[Scenes as source code]
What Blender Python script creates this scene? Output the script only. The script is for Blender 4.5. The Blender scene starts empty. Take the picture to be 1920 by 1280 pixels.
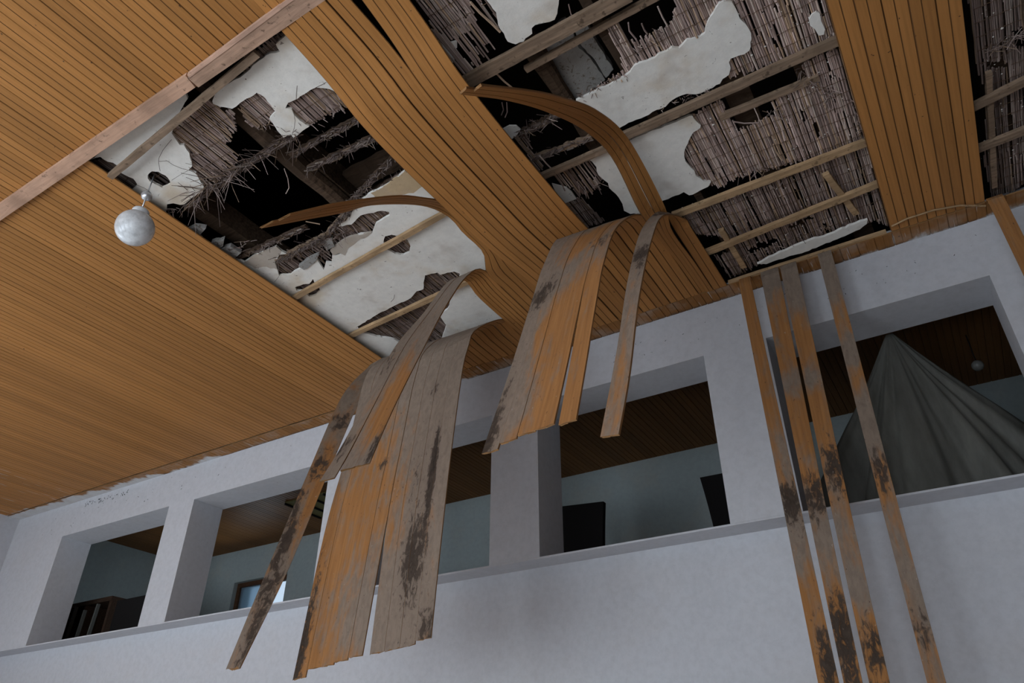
import bpy, bmesh, math, random
import numpy as np
from mathutils import Vector, Matrix
from mathutils.geometry import tessellate_polygon

random.seed(7)
rng = np.random.default_rng(7)
scene = bpy.context.scene
C = scene.collection

# ------------------------------------------------------------------ camera, light, exposure
EYE = 1.6                      # eye height above the hall floor
FOC = 1381.143                 # focal length in pixels of the 1920 wide frame
R = np.array([[0.84943583, 0.28055652, 0.44693042],
              [0.52768048, -0.45718486, -0.71591572],
              [0.003475, 0.84396093, -0.5363934]])
cam_data = bpy.data.cameras.new('camera')
cam_data.sensor_width = 36
cam_data.lens = FOC * 36 / 1920
cam = bpy.data.objects.new('camera', cam_data)
C.objects.link(cam)
M4 = Matrix([list(R[0]) + [0], list(R[1]) + [0], list(R[2]) + [EYE], [0, 0, 0, 1]])
cam.matrix_world = M4
scene.camera = cam

world = bpy.data.worlds.new('overcast_sky')
scene.world = world
world.use_nodes = True
bgn = world.node_tree.nodes['Background']
bgn.inputs[0].default_value = (0.72, 0.86, 1.0, 1)
bgn.inputs[1].default_value = 0.9

def area(name, loc, target, sx, sy, power, col):
    l = bpy.data.lights.new(name, 'AREA')
    l.shape = 'RECTANGLE'; l.size = sx; l.size_y = sy
    l.energy = power; l.color = col
    o = bpy.data.objects.new(name, l); C.objects.link(o)
    o.location = loc
    d = Vector(target) - Vector(loc)
    o.rotation_euler = d.to_track_quat('-Z', 'Y').to_euler()
    return o

DAY = (0.86, 0.93, 1.0)
HALL_L = -9.83
# daylight at the hall's tall windows: four in the wall behind the camera, one in the left wall
WINX = (-7.4, -5.0, -2.6, -0.2)
REAR = -3.0
for xx in WINX:
    area('daylight', (xx, REAR + 0.1, 1.8), (xx, 4.0, 4.6), 1.8, 2.8, 90 if xx < -1 else 68, DAY)
area('daylight', (HALL_L + 0.1, 0.2, 1.8), (0, 0.8, 4.6), 1.5, 2.8, 45, DAY)
# daylight at the gallery window
area('daylight', (-8.1, 6.5, 3.75), (-8.1, 5.0, 3.6), 0.7, 0.6, 6, (0.75, 0.88, 1.0))

scene.view_settings.view_transform = 'Standard'
scene.view_settings.look = 'None'
scene.view_settings.gamma = 1
scene.view_settings.use_curve_mapping = False
scene.view_settings.exposure = -0.08

# ------------------------------------------------------------------ helpers
def ray(u, v):
    return R @ np.array([u - 960.0, -(v - 640.0), -FOC])
def on_z(u, v, z):             # z above the eye
    r = ray(u, v); p = r * (z / r[2]); return Vector((p[0], p[1], p[2] + EYE))
def on_y(u, v, y):
    r = ray(u, v); p = r * (y / r[1]); return Vector((p[0], p[1], p[2] + EYE))
def on_x(u, v, x):
    r = ray(u, v); p = r * (x / r[0]); return Vector((p[0], p[1], p[2] + EYE))

def link(o, parent=None):
    C.objects.link(o)
    if parent is not None:
        o.parent = parent
    return o
def tag(o, label=None, cat=None, group=None, kind=None):
    if label: o['label'] = label
    if cat: o['category'] = cat
    if group: o['group'] = group
    if kind: o['kind'] = kind
    return o
def empty(name, loc=(0, 0, 0)):
    o = bpy.data.objects.new(name, None); o.location = loc
    o.empty_display_size = 0.1
    return link(o)
def mesh_obj(name, verts, faces, mats, parent=None, midx=None, smooth=False):
    me = bpy.data.meshes.new(name)
    off = Vector((0, 0, 0))
    if parent is not None:
        off = parent.location if parent.parent is None else parent.location + parent.parent.location
    me.from_pydata([tuple(Vector(v) - off) for v in verts], [], faces)
    for m in (mats if isinstance(mats, (list, tuple)) else [mats]):
        me.materials.append(m)
    if midx is not None:
        me.polygons.foreach_set('material_index', midx)
    if smooth:
        me.polygons.foreach_set('use_smooth', [True] * len(me.polygons))
    me.update()
    return link(bpy.data.objects.new(name, me), parent)

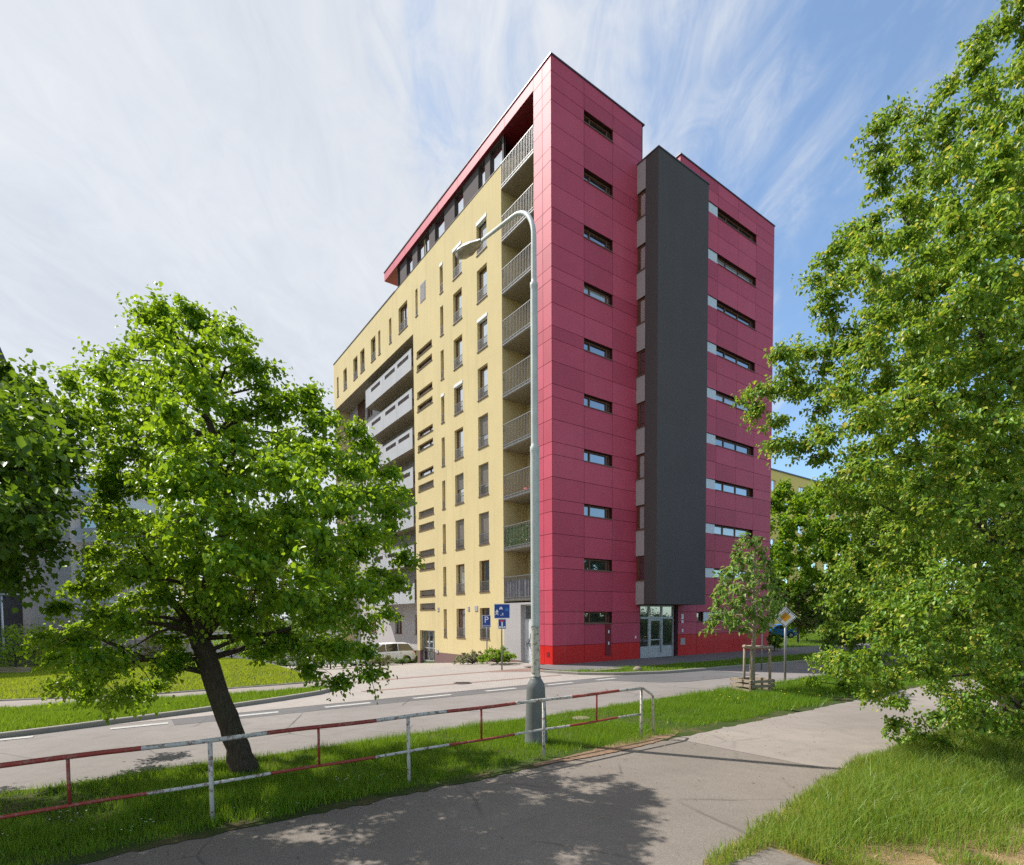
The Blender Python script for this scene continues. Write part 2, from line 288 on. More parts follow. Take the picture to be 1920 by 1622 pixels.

§ **Aim of the exercise**
Track down every line holding the string "pixels" and copy it.

§ **Result of the exercise**
What Blender Python script creates this scene? Output the script only. The script is for Blender 4.5. The Blender scene starts empty. Take the picture to be 1920 by 1280 pixels.
FOC = 1381.143                 # focal length in pixels of the 1920 wide frame
The Blender Python script for this scene continues. Write part 2, from line 288 on. More parts follow. Take the picture to be 1920 by 1622 pixels.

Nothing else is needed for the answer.